The online Solitaire gave me the impression that the deal was manipulated to keep you playing, to tease you along, to advertise things it has worked out you need, and that it was being judgemental about your mental acuity.
I’m using a pack of cards which features Shakespeare’s flowers and each card has a quotation from the play in which the flower is mentioned. Charming. I can play the game while I look at the garden, the sunset, passersby, the tv, or the little spider with the stripy legs which lives somewhere around my desk.
Solitaire – “the last resource of the vacant mind” according to Myrtle Reed in A Weaver of Dreams (1911). She also concluded that it is not immoral to cheat when playing this game.
Mornings are spent with my back in the sun, reading the paper and doing the code cracker.
Mental acuity not great here: I mixed up the two given letters – and I never attempt the cryptic crossword.
My favourite indoor (sometimes outdoor in a sunny spot) pastime is reading. Occasionally, I’ll add a book to my ebook library, but prefer reading “real” books (and they don’t run out of battery). That said, I still become absorbed in the e versions.

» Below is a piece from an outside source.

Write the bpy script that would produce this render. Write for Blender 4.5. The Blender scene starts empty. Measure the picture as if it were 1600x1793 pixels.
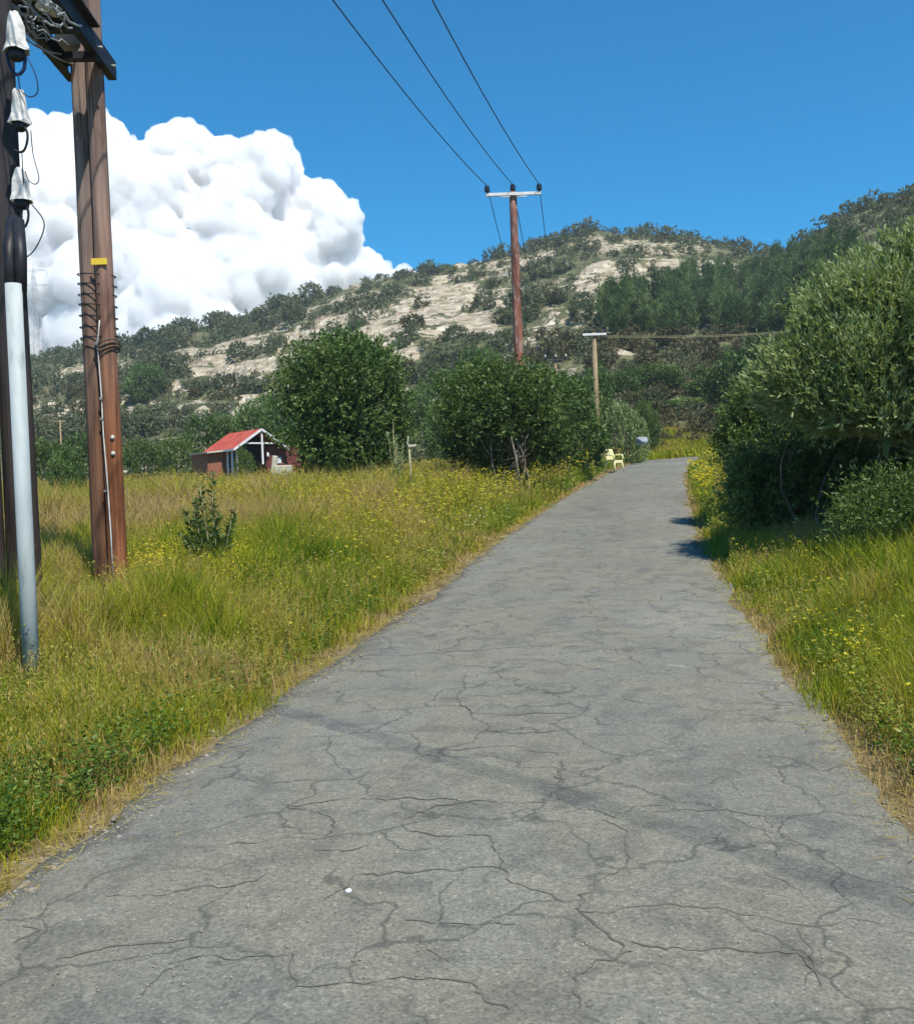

On the cards (haha) are pursuits I would like to do more. When I heard my 13 year old nephew had taken up juggling during lockdown, I remembered I had some juggling balls and dug them out. They’re a bit the worse for wear, as my dog would be poised ready to grab them if they fell – which was often. The teethmarks and duct tape repair are evidence of his enthusiasm to join in. This time round, it’s possible I may get no further than the exercise on the first page of the instruction book.
The other pursuit is playing the piano. The piano has become a piece of furniture for family photos, boxes of cutlery too good to use and delicate tea cups. I have lost the muscle memory of many of the pieces I used to rattle off (I’m talking about music – the tea cups don’t rattle at all, surprisingly), but others I can stumble through. Fittingly, Beethoven’s Farewell to the Piano is manageable. He’s a bit of a show-off though, old Beethoven, not even easing up in a final piece. There are some big stretches for normal hands and the middle section has four flats and lots of accidentals. The inscription inside the book of music is: “Christmas 1971” signed by my music teacher, Mrs I M Lennon.
Best of all, perhaps, I enjoy my garden. The chooks keep me company out there, inspecting sweepings for tasty bugs.
Sometimes the light on plants is just right and I get a photo like this one to share, use as a screen saver and blog about. This chrysanthemum, which I won in a Friday raffle at work last year, was in a small pot and not looking very promising, so I popped it into the edge of the vegetable plot just a few weeks ago. It grew like crazy and had to be staked and tied to keep it from flopping over the little lime tree beside it.
This previously unassuming plant could be a metaphor for things to come when there is a time to step out of our confining bounds, flourish in fertile ground, grow and shine.
Every two or three days I pick sweet peas. I have two varieties, and the one with the thicker stems and more flowers has performed best, lasting well when picked.
The vase of sweet peas on the left was picked some days ago.
They smell gorgeous and look pretty amazing too.
More recently, the honeysuckle has begun to flower and the bumble bees seem to like it.
On a smaller scale, tiny caterpillars are beginning to appear on the swan plants. I put two more plants in as the wee critters look as if they need fattening up. This one looks large enough in the photo, but is only about one centimetre long.
In Alice in Wonderland the Caterpillar asks Alice, “What size do you want to be?”